--- What you need to do ---
Return each line of the material verbatim.

-- START Data provided --

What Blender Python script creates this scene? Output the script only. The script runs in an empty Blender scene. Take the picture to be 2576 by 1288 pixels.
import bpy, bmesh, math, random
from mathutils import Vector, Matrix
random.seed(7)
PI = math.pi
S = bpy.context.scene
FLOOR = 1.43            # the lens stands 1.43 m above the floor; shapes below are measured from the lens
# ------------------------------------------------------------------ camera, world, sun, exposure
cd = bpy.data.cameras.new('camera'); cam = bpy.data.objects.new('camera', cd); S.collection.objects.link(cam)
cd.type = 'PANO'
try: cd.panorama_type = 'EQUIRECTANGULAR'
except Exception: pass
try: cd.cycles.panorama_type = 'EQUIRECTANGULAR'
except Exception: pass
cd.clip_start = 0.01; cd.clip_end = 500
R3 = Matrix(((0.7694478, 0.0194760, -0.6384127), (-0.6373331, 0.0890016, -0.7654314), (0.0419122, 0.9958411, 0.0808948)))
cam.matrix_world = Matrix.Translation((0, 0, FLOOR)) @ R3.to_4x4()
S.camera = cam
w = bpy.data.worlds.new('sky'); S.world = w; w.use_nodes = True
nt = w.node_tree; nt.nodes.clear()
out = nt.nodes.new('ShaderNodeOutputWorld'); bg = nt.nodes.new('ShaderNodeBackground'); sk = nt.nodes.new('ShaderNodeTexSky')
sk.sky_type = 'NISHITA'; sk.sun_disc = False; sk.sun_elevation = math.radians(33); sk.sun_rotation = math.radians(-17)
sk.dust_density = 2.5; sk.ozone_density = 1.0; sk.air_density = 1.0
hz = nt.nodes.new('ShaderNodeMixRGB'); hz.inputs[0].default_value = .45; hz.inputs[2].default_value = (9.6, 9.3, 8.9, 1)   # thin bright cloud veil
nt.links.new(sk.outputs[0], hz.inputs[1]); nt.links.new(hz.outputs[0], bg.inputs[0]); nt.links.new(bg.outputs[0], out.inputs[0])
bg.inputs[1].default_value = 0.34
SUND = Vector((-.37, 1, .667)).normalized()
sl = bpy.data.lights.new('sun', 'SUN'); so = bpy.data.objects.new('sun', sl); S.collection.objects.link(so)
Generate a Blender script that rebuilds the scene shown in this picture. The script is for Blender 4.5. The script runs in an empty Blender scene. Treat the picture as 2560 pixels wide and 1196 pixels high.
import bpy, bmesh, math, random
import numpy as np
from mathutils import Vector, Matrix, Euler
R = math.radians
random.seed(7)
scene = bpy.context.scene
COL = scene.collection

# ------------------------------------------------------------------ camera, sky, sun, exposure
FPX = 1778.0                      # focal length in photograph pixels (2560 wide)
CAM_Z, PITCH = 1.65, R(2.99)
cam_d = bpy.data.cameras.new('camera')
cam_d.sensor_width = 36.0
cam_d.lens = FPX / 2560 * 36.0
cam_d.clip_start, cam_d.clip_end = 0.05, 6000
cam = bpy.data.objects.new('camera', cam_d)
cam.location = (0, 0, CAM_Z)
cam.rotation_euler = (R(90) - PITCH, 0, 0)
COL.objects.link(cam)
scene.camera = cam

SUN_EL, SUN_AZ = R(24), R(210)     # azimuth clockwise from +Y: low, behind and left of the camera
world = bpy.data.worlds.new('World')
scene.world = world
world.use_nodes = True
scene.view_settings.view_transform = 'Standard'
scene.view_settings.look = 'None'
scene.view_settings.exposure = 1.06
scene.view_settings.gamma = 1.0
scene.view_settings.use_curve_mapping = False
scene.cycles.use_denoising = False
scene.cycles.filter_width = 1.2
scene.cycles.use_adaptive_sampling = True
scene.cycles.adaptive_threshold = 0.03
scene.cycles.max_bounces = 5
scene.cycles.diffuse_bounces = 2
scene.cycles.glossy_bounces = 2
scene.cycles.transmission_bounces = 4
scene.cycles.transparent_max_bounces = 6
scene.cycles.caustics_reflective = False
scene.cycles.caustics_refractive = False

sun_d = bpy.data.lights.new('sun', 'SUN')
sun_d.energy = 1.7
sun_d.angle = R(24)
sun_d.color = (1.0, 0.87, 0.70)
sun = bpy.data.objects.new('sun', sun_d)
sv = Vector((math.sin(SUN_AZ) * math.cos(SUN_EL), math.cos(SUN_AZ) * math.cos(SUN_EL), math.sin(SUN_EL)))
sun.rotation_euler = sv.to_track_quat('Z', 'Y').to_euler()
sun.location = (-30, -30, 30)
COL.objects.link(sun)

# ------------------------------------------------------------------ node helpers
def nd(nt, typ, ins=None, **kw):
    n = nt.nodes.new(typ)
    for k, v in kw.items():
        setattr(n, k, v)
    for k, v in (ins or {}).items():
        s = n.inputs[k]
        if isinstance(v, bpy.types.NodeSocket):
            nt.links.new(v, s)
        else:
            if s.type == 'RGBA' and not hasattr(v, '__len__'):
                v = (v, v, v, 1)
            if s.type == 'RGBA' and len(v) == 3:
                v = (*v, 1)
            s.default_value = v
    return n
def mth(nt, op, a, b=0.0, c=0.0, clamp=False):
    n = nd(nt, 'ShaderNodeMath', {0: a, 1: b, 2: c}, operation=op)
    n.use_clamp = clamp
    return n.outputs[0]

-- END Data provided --

--- Final result ---
What Blender Python script creates this scene? Output the script only. The script runs in an empty Blender scene. Take the picture to be 2576 by 1288 pixels.
import bpy, bmesh, math, random
from mathutils import Vector, Matrix
random.seed(7)
PI = math.pi
S = bpy.context.scene
FLOOR = 1.43            # the lens stands 1.43 m above the floor; shapes below are measured from the lens
# ------------------------------------------------------------------ camera, world, sun, exposure
cd = bpy.data.cameras.new('camera'); cam = bpy.data.objects.new('camera', cd); S.collection.objects.link(cam)
cd.type = 'PANO'
try: cd.panorama_type = 'EQUIRECTANGULAR'
except Exception: pass
try: cd.cycles.panorama_type = 'EQUIRECTANGULAR'
except Exception: pass
cd.clip_start = 0.01; cd.clip_end = 500
R3 = Matrix(((0.7694478, 0.0194760, -0.6384127), (-0.6373331, 0.0890016, -0.7654314), (0.0419122, 0.9958411, 0.0808948)))
cam.matrix_world = Matrix.Translation((0, 0, FLOOR)) @ R3.to_4x4()
S.camera = cam
w = bpy.data.worlds.new('sky'); S.world = w; w.use_nodes = True
nt = w.node_tree; nt.nodes.clear()
out = nt.nodes.new('ShaderNodeOutputWorld'); bg = nt.nodes.new('ShaderNodeBackground'); sk = nt.nodes.new('ShaderNodeTexSky')
sk.sky_type = 'NISHITA'; sk.sun_disc = False; sk.sun_elevation = math.radians(33); sk.sun_rotation = math.radians(-17)
sk.dust_density = 2.5; sk.ozone_density = 1.0; sk.air_density = 1.0
hz = nt.nodes.new('ShaderNodeMixRGB'); hz.inputs[0].default_value = .45; hz.inputs[2].default_value = (9.6, 9.3, 8.9, 1)   # thin bright cloud veil
nt.links.new(sk.outputs[0], hz.inputs[1]); nt.links.new(hz.outputs[0], bg.inputs[0]); nt.links.new(bg.outputs[0], out.inputs[0])
bg.inputs[1].default_value = 0.34
SUND = Vector((-.37, 1, .667)).normalized()
sl = bpy.data.lights.new('sun', 'SUN'); so = bpy.data.objects.new('sun', sl); S.collection.objects.link(so)
Generate a Blender script that rebuilds the scene shown in this picture. The script is for Blender 4.5. The script runs in an empty Blender scene. Treat the picture as 2560 pixels wide and 1196 pixels high.
import bpy, bmesh, math, random
import numpy as np
from mathutils import Vector, Matrix, Euler
R = math.radians
random.seed(7)
scene = bpy.context.scene
COL = scene.collection

# ------------------------------------------------------------------ camera, sky, sun, exposure
FPX = 1778.0                      # focal length in photograph pixels (2560 wide)
CAM_Z, PITCH = 1.65, R(2.99)
cam_d = bpy.data.cameras.new('camera')
cam_d.sensor_width = 36.0
cam_d.lens = FPX / 2560 * 36.0
cam_d.clip_start, cam_d.clip_end = 0.05, 6000
cam = bpy.data.objects.new('camera', cam_d)
cam.location = (0, 0, CAM_Z)
cam.rotation_euler = (R(90) - PITCH, 0, 0)
COL.objects.link(cam)
scene.camera = cam

SUN_EL, SUN_AZ = R(24), R(210)     # azimuth clockwise from +Y: low, behind and left of the camera
world = bpy.data.worlds.new('World')
scene.world = world
world.use_nodes = True
scene.view_settings.view_transform = 'Standard'
scene.view_settings.look = 'None'
scene.view_settings.exposure = 1.06
scene.view_settings.gamma = 1.0
scene.view_settings.use_curve_mapping = False
scene.cycles.use_denoising = False
scene.cycles.filter_width = 1.2
scene.cycles.use_adaptive_sampling = True
scene.cycles.adaptive_threshold = 0.03
scene.cycles.max_bounces = 5
scene.cycles.diffuse_bounces = 2
scene.cycles.glossy_bounces = 2
scene.cycles.transmission_bounces = 4
scene.cycles.transparent_max_bounces = 6
scene.cycles.caustics_reflective = False
scene.cycles.caustics_refractive = False

sun_d = bpy.data.lights.new('sun', 'SUN')
sun_d.energy = 1.7
sun_d.angle = R(24)
sun_d.color = (1.0, 0.87, 0.70)
sun = bpy.data.objects.new('sun', sun_d)
sv = Vector((math.sin(SUN_AZ) * math.cos(SUN_EL), math.cos(SUN_AZ) * math.cos(SUN_EL), math.sin(SUN_EL)))
sun.rotation_euler = sv.to_track_quat('Z', 'Y').to_euler()
sun.location = (-30, -30, 30)
COL.objects.link(sun)

# ------------------------------------------------------------------ node helpers
def nd(nt, typ, ins=None, **kw):
    n = nt.nodes.new(typ)
    for k, v in kw.items():
        setattr(n, k, v)
    for k, v in (ins or {}).items():
        s = n.inputs[k]
        if isinstance(v, bpy.types.NodeSocket):
            nt.links.new(v, s)
        else:
            if s.type == 'RGBA' and not hasattr(v, '__len__'):
                v = (v, v, v, 1)
            if s.type == 'RGBA' and len(v) == 3:
                v = (*v, 1)
            s.default_value = v
    return n
def mth(nt, op, a, b=0.0, c=0.0, clamp=False):
    n = nd(nt, 'ShaderNodeMath', {0: a, 1: b, 2: c}, operation=op)
    n.use_clamp = clamp
    return n.outputs[0]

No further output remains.